Бедняги эти старики, которым все мешает.
И едва ли не единственное доброе чувство, которое ребенок постоянно к нам питает, это жалость.
Наверное, что-то им мешает, раз они несчастливы.
Бедный папа много работает, мама часто больна, они скоро умрут, бедняжки, не стоит их огорчать.
84, Оговорка.
У ребенка, кроме перечисленных
выше чувств, которые он несомненно
испытывает, кроме собственных размышлений, имеется и сознание долга, он не может полностью избавиться от внушенных ему взглядов и чувств. Все они переживают конфликт раздвоения личности: активные-сильнее и раньше, пассивные-позже и не так явно. Активный дойдет до всего сам, пассивному "откроет глаза" товарищ по заключению. Душа ребенка так же сложна, как и наша, полна аналогичных противоречий, находится в трагическом борении с извечным: хочу, но не могу, знаю, что надо, но не могу.
Воспитатель, который не вдалбливает, а освобождает, не тянет, а поднимает, не угнетает, а способствует формированию личности, не диктует, а учит, не требует, а спрашивает, вместе с ребенком переживает множество вдохновенных минут.
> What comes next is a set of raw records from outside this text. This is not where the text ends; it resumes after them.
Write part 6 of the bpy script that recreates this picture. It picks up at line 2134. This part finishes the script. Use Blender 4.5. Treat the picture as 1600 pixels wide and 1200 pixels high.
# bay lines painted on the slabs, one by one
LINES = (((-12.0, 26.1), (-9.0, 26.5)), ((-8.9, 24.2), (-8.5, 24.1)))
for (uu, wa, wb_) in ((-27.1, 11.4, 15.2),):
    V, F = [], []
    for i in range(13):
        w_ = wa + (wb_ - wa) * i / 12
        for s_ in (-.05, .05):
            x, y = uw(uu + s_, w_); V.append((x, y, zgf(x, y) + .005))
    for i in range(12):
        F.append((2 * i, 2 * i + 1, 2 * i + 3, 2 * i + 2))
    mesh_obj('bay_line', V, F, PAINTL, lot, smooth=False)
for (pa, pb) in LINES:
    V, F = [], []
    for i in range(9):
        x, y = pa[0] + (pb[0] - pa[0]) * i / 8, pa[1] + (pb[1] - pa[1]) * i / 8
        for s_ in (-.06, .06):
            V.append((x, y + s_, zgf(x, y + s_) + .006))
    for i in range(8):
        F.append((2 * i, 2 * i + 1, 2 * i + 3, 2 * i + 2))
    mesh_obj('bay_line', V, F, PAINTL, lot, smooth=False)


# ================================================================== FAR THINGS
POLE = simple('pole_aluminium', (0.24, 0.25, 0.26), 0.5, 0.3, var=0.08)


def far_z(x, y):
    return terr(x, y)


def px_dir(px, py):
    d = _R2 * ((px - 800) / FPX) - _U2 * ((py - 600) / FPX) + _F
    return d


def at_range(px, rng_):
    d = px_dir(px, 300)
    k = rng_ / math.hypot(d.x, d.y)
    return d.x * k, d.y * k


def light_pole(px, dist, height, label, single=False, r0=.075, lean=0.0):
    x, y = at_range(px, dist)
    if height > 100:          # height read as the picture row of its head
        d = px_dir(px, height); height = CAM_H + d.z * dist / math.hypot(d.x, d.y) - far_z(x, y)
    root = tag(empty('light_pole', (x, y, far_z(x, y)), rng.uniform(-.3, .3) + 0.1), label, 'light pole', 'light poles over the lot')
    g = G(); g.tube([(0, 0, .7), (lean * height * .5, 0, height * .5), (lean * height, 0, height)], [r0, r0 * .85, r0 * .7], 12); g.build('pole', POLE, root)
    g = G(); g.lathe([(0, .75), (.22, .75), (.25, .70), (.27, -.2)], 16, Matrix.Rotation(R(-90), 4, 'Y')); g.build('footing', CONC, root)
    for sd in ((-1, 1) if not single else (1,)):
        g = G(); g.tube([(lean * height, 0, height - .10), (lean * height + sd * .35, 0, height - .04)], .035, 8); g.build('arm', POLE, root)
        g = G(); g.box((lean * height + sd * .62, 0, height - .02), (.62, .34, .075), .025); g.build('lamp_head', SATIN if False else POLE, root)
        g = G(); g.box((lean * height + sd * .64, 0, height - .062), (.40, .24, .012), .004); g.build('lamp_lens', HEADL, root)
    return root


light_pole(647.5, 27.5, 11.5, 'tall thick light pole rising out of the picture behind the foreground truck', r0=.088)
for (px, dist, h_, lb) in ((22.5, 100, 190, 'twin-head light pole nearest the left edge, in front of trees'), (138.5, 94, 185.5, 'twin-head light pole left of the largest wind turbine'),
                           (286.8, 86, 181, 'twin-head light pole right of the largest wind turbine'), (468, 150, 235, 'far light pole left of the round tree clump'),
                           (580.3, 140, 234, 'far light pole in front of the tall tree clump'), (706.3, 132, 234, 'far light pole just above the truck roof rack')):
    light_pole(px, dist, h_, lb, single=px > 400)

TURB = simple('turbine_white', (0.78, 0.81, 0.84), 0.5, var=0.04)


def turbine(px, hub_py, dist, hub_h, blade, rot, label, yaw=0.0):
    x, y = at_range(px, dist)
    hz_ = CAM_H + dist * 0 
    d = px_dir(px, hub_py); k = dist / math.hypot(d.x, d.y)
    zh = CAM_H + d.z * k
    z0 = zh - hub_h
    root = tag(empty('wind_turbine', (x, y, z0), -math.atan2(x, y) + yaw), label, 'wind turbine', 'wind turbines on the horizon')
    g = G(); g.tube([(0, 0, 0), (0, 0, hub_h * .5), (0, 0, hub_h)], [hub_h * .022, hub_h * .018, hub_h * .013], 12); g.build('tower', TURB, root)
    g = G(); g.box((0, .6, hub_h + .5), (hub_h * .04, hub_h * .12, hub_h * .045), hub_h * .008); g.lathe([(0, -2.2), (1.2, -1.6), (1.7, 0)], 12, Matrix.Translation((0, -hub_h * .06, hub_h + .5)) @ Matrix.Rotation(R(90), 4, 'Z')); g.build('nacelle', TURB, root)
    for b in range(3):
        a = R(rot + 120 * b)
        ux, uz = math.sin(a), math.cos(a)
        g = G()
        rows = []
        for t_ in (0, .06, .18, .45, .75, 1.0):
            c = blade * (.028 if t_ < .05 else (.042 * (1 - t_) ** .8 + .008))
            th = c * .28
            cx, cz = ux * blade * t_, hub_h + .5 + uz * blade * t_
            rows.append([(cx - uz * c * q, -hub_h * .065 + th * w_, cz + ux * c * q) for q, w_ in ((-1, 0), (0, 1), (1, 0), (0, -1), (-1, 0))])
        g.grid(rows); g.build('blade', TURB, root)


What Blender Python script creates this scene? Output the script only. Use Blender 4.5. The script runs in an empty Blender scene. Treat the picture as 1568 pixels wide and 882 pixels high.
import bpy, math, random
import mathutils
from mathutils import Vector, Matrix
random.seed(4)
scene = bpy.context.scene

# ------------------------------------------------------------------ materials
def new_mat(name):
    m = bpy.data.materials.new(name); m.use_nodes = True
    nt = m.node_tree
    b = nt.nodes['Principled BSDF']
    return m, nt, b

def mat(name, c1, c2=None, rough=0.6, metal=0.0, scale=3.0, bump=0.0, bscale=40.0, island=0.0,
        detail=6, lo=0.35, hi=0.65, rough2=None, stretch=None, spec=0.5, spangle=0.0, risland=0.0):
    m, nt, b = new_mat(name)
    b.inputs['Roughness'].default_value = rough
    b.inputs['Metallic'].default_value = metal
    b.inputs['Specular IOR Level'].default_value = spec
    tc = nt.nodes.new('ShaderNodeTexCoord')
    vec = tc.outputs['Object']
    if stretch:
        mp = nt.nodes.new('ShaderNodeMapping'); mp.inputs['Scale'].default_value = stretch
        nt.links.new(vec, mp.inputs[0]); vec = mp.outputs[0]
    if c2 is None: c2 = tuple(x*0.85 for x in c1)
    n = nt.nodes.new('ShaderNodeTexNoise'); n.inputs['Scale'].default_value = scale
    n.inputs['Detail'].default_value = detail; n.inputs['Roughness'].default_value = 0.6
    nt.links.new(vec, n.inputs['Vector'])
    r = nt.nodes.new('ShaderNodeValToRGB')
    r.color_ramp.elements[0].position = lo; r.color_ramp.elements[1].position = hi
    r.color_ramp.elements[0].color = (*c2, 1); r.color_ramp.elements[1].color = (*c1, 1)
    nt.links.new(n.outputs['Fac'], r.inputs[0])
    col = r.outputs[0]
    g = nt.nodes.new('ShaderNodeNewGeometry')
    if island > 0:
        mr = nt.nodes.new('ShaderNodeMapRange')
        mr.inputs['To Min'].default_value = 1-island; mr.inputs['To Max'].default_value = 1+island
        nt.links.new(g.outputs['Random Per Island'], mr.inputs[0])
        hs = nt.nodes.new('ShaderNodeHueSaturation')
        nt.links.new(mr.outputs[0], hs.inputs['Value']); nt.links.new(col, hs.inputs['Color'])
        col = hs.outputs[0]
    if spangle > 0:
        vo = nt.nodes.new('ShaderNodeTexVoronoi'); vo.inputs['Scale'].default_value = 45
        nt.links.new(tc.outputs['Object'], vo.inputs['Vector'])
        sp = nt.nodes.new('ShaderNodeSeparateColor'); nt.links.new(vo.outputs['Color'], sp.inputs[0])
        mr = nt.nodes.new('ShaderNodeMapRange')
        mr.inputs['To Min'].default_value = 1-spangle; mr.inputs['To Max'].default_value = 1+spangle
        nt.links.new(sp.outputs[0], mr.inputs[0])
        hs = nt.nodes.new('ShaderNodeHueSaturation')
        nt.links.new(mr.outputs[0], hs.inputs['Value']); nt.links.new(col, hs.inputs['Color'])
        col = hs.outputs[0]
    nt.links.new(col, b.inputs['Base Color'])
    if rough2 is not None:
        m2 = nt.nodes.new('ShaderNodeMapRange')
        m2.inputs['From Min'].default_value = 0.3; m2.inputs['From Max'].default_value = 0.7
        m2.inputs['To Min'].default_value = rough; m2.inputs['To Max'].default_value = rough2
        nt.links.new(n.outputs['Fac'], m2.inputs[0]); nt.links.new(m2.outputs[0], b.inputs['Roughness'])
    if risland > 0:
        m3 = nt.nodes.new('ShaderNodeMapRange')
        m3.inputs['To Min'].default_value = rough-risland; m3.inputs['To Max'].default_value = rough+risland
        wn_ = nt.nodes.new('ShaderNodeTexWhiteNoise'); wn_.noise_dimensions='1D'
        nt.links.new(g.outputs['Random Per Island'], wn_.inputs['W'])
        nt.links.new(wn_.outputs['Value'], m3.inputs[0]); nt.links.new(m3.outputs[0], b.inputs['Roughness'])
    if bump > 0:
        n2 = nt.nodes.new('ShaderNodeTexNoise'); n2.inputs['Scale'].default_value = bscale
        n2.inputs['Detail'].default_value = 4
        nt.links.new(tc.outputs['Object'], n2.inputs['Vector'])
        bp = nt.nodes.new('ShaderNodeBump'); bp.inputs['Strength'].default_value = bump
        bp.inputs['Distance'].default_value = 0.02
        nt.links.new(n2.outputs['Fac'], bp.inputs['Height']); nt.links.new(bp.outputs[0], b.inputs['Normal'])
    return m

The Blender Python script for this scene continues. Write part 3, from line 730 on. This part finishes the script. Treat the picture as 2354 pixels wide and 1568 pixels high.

Ему не раз придется затуманенными от слез глазами смотреть на борьбу ангела с дьяволом, где белый ангел одерживает победу.
Солгал. Потихоньку слизал варенье с торта. Задрал девочке подол. Бросал камнями в лягушку. Смеялся над горбуном. Сломал статуэтку и сложил, чтобы видно не было. Курил. Был злым и мысленно проклинал отца.
Он поступил дурно и чувствует, что это не в последний раз, что его снова что-нибудь будет искушать, что его снова подговорят.
Случается, что ребенок вдруг становится тихим, послушным и чувствительным. Взрослые уже знают: "Наверное, у него что-то на совести". Часто этой странной перемене предшествует буря чувств, слезы, пролитые в подушку, твердые решения, принятые про себя, торжественная клятва. Бывает, что мы готовы простить, если получим заверение-нет, не гарантию, но иллюзию,-что шалость не повторится.
- Я не стану другим. Я не могу обещать.
Эти слова диктует не упрямство, а честность.
- Я понимаю, что вы говорите, но не чувствую,-сказал мне двенадцатилетний мальчик.
Эту честность, достойную уважения, мы встречаем и у детей с дурными наклонностями.
- - Я знаю, что воровать нельзя, что это стыдно и грешно. Я не хочу воровать. Я не знаю, не украду ли я снова. Я не виноват.
Какие горькие минуты переживает воспитатель, видя отражение собственного бессилия в беспомощности ребенка.